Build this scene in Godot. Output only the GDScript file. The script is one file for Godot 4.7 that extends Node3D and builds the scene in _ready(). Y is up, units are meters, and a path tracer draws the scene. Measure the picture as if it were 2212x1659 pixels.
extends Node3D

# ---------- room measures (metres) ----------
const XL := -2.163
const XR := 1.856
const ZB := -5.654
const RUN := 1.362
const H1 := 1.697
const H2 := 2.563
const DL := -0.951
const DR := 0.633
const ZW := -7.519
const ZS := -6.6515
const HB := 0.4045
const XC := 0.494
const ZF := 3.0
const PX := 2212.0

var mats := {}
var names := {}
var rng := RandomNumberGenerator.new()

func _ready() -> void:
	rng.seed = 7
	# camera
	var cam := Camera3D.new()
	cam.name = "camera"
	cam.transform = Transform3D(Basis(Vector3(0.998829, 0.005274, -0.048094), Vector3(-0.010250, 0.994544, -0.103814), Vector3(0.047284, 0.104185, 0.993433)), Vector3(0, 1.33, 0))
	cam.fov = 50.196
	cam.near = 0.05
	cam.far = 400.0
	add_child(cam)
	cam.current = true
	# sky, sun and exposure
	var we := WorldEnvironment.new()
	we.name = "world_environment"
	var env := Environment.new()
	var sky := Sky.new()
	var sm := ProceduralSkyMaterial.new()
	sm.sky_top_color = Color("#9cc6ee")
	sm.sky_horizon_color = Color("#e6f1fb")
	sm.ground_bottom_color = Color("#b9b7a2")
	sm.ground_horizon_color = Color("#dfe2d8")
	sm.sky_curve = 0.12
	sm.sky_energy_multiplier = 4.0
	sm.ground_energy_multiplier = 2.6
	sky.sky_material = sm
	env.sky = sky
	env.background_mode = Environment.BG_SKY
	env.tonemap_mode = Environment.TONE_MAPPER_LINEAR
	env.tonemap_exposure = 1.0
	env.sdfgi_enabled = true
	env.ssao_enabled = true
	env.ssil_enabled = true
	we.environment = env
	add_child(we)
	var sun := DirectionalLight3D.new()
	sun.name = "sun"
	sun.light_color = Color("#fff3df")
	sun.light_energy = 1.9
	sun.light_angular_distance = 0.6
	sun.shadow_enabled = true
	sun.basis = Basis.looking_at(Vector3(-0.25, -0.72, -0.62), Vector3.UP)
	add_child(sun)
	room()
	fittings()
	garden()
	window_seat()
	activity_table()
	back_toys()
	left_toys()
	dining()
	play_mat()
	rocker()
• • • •
— OBJECTIVE —
Everything from the first line above through the line that contains "var rng := RandomNumberGenerator.new()" should be duplicated exactly, please, and nothing beyond it.

— TASK ANSWER —
Build this scene in Godot. Output only the GDScript file. The script is one file for Godot 4.7 that extends Node3D and builds the scene in _ready(). Y is up, units are meters, and a path tracer draws the scene. Measure the picture as if it were 2212x1659 pixels.
extends Node3D

# ---------- room measures (metres) ----------
const XL := -2.163
const XR := 1.856
const ZB := -5.654
const RUN := 1.362
const H1 := 1.697
const H2 := 2.563
const DL := -0.951
const DR := 0.633
const ZW := -7.519
const ZS := -6.6515
const HB := 0.4045
const XC := 0.494
const ZF := 3.0
const PX := 2212.0

var mats := {}
var names := {}
var rng := RandomNumberGenerator.new()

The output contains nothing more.